EXERCISE TASK: Copy out each line below that has the word "this" in it.

---

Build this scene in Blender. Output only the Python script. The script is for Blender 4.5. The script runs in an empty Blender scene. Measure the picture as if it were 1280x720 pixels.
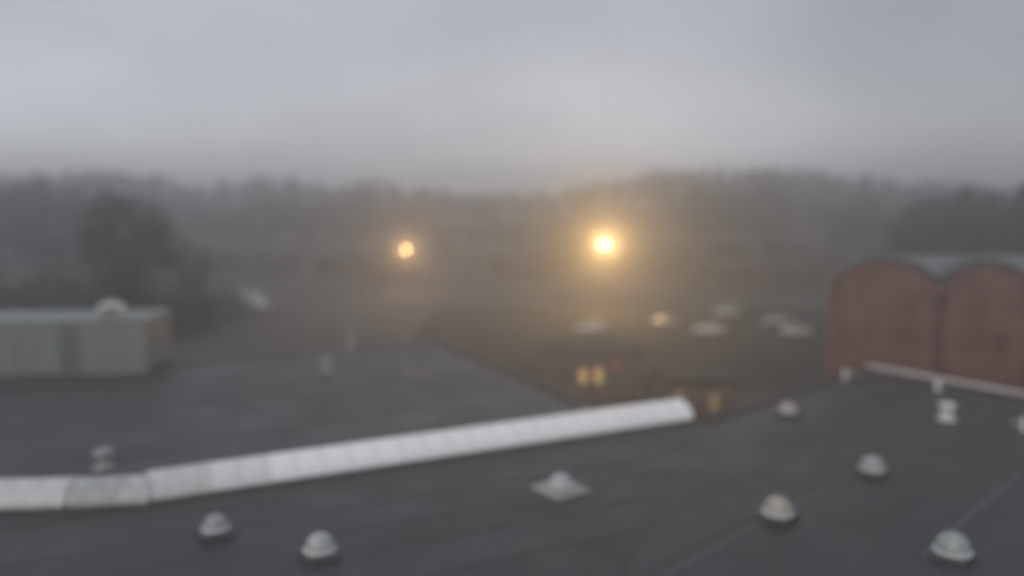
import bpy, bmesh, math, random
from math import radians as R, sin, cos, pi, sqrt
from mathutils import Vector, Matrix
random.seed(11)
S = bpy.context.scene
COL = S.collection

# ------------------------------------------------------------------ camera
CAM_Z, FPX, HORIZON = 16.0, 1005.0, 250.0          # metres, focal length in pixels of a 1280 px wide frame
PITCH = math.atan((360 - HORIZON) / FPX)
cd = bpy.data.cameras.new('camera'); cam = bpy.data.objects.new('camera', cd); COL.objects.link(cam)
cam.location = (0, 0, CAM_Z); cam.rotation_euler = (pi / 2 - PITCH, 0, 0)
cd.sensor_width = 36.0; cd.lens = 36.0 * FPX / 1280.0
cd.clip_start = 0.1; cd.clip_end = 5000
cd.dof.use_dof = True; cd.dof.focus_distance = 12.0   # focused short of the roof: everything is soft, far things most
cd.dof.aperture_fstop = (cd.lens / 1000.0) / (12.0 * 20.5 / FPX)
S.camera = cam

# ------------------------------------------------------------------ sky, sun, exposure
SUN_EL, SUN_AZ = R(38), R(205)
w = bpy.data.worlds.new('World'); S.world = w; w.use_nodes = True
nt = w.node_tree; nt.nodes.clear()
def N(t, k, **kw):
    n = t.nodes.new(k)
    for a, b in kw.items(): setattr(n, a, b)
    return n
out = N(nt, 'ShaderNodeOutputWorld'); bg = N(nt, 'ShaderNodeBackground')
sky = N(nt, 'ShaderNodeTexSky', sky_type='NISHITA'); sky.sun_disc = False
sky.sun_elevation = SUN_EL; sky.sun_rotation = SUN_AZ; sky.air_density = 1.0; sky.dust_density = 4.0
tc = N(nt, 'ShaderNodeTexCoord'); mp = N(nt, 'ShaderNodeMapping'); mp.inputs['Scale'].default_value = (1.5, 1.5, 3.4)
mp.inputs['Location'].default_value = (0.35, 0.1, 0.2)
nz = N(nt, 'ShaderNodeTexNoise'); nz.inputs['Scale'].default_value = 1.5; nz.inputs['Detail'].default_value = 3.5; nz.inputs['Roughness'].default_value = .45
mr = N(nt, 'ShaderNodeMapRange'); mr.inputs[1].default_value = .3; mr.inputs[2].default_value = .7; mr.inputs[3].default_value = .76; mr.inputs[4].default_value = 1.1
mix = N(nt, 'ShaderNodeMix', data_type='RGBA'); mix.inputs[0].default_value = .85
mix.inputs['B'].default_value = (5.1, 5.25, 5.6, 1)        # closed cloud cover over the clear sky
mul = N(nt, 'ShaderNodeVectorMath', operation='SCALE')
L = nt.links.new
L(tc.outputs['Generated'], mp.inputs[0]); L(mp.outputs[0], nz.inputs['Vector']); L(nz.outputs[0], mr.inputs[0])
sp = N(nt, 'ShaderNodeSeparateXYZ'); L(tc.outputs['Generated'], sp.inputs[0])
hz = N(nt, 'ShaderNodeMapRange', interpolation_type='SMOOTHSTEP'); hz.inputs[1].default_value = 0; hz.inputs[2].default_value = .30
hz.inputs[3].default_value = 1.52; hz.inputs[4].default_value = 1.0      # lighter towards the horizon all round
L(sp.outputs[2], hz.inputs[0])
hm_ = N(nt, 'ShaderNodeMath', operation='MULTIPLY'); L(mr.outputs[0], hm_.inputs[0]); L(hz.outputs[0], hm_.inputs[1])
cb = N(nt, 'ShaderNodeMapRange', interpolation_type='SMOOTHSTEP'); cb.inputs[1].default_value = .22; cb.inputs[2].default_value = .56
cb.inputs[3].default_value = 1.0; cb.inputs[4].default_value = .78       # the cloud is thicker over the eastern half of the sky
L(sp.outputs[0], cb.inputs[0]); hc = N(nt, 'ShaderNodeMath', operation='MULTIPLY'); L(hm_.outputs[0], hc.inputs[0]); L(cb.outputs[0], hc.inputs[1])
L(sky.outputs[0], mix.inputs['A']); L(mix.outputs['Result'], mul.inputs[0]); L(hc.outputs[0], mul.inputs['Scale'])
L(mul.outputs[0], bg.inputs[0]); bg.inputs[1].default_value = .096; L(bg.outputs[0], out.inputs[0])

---

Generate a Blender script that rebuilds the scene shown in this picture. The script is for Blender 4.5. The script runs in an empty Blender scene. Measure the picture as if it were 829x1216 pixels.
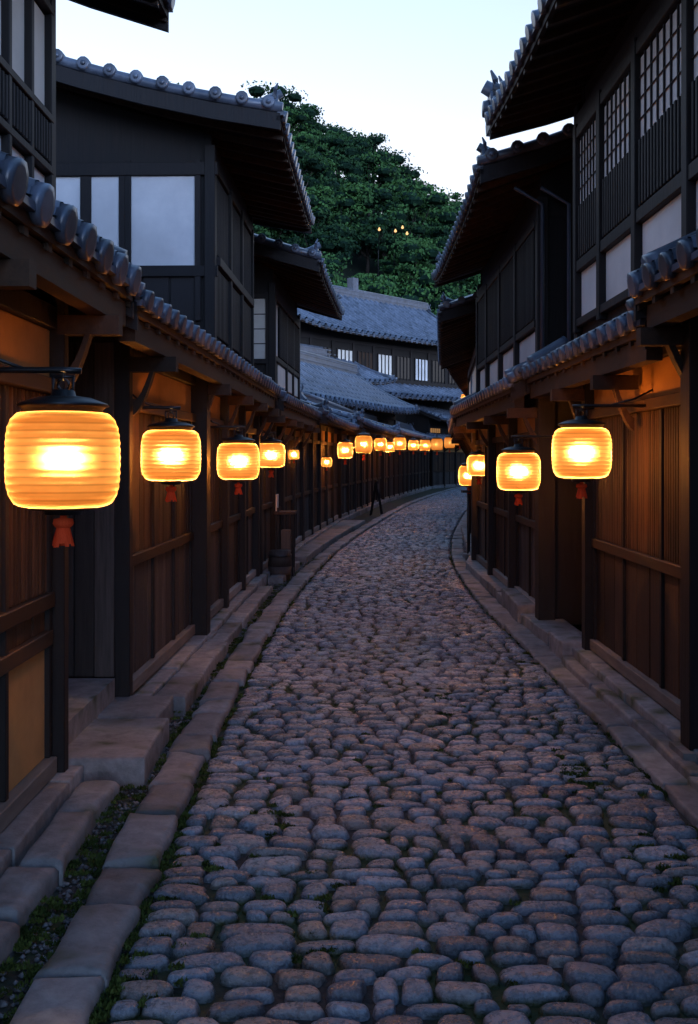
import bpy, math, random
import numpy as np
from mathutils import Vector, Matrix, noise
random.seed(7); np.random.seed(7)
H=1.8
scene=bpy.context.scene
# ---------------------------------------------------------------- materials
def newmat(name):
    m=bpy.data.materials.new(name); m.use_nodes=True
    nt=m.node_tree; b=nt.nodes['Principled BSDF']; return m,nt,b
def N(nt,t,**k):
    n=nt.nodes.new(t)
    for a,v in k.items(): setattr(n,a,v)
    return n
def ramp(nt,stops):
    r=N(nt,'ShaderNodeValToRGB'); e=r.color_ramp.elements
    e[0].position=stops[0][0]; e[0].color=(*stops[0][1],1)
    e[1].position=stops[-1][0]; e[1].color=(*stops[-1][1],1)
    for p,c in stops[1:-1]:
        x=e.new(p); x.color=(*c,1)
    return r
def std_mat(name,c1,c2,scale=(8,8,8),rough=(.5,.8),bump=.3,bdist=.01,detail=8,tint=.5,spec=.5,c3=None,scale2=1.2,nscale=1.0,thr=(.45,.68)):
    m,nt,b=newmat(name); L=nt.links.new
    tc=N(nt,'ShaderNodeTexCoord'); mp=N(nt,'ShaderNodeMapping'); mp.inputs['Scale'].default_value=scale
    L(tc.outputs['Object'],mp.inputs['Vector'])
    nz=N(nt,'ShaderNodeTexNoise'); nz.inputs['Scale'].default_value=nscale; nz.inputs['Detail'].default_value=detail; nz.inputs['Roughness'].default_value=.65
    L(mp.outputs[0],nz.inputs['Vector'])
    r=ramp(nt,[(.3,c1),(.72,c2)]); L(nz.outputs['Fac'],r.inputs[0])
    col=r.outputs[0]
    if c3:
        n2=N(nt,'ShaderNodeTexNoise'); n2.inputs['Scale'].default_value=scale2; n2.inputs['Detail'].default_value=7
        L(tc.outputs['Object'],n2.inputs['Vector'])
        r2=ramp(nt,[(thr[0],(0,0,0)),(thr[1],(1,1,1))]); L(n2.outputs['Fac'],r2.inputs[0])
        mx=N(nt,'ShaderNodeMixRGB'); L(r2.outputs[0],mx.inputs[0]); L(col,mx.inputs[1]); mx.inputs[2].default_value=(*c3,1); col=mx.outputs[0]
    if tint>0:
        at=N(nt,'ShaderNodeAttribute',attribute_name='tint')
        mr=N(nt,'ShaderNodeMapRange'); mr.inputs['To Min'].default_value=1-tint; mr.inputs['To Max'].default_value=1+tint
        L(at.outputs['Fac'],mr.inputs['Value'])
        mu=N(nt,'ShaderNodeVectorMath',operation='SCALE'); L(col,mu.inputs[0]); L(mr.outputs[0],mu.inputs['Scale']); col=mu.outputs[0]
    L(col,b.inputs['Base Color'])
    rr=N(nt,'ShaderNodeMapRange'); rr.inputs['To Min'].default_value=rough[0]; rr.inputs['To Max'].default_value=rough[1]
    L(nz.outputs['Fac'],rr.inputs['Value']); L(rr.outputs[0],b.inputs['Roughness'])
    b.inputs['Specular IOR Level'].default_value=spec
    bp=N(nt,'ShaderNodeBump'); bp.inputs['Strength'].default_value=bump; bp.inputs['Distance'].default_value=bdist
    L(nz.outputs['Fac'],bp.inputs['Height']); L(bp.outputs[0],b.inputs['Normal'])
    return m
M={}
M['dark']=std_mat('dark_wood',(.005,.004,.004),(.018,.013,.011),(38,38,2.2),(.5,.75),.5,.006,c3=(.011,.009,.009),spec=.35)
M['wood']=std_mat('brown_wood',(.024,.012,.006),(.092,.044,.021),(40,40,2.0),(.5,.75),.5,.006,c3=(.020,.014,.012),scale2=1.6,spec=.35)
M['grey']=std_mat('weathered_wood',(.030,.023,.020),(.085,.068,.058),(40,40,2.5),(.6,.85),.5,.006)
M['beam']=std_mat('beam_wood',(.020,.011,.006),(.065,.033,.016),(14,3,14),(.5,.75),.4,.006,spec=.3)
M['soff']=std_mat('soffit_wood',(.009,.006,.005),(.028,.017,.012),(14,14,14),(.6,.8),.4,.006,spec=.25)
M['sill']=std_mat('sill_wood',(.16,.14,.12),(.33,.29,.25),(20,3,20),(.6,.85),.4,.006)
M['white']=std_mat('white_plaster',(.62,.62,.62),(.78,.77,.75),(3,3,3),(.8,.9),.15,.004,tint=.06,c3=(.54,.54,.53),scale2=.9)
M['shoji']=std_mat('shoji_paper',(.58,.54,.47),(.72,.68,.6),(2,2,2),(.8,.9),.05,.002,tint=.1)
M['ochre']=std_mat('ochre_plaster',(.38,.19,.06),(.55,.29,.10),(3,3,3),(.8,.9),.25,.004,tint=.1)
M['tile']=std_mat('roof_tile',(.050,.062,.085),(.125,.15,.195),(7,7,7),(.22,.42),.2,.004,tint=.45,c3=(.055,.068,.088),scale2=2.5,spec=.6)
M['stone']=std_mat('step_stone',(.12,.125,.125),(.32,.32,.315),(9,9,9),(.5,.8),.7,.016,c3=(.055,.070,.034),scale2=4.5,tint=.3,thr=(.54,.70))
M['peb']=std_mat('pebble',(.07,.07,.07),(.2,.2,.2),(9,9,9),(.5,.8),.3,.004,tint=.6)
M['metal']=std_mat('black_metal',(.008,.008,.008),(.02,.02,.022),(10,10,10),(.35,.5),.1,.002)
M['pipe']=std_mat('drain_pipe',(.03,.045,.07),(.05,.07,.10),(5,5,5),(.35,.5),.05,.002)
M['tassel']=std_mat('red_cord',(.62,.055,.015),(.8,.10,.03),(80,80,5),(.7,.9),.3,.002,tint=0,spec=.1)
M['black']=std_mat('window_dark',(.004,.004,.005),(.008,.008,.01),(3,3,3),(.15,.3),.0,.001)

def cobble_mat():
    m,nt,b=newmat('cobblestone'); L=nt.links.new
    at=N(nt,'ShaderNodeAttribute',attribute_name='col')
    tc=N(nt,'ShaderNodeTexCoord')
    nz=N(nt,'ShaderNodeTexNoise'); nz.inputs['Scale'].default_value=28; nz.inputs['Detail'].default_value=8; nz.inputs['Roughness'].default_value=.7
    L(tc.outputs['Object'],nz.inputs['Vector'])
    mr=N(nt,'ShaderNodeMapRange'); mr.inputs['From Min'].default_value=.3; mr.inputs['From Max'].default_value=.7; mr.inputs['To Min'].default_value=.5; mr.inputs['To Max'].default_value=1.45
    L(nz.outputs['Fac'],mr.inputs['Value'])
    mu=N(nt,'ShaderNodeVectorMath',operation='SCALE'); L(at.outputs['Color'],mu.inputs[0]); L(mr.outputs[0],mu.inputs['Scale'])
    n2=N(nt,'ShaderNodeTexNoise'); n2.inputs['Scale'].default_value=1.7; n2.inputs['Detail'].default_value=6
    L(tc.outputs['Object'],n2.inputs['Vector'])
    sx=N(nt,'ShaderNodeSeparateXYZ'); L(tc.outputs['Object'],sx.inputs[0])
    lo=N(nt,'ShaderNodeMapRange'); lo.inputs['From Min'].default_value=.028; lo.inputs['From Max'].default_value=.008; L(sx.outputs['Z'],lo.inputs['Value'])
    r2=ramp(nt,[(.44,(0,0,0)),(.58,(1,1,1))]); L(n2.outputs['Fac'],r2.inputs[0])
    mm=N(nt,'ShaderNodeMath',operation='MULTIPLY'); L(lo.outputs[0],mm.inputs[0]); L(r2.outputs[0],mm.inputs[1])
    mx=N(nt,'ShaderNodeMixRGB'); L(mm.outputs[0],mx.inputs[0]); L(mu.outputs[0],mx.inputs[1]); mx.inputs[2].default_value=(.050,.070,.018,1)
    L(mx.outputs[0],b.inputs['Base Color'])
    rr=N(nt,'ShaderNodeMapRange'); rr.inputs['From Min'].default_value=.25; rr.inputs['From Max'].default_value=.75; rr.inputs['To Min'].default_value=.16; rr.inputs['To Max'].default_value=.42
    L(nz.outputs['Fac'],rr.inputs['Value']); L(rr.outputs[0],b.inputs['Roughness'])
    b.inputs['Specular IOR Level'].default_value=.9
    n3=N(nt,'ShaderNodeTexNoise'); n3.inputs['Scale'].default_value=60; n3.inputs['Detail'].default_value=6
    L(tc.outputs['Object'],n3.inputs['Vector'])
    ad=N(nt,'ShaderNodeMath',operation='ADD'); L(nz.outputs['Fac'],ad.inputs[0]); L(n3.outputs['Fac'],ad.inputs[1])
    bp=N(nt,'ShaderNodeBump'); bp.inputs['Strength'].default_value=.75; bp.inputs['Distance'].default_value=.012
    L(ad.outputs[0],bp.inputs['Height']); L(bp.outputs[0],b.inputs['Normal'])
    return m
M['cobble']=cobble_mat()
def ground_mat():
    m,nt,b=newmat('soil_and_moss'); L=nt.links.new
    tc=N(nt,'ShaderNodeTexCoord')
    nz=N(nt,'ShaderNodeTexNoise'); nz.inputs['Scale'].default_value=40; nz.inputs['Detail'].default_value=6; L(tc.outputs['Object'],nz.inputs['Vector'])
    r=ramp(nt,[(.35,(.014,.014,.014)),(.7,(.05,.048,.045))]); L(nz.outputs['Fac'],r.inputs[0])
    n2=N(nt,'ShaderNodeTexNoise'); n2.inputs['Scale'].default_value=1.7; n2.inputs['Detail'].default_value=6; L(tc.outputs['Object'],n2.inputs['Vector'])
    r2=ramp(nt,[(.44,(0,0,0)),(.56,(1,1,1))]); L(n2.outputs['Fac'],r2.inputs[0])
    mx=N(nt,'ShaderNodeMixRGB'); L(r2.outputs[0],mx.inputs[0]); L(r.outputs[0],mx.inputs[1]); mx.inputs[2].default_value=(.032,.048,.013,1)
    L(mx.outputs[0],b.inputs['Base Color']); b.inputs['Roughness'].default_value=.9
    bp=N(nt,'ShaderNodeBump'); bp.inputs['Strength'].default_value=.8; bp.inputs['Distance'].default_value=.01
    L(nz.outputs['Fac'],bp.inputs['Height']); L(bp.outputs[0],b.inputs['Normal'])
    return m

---

OUTPUT:
Build this scene in Blender. Output only the Python script. The script is for Blender 4.5. The script runs in an empty Blender scene. Measure the picture as if it were 1280x720 pixels.
Generate a Blender script that rebuilds the scene shown in this picture. The script is for Blender 4.5. The script runs in an empty Blender scene. Measure the picture as if it were 829x1216 pixels.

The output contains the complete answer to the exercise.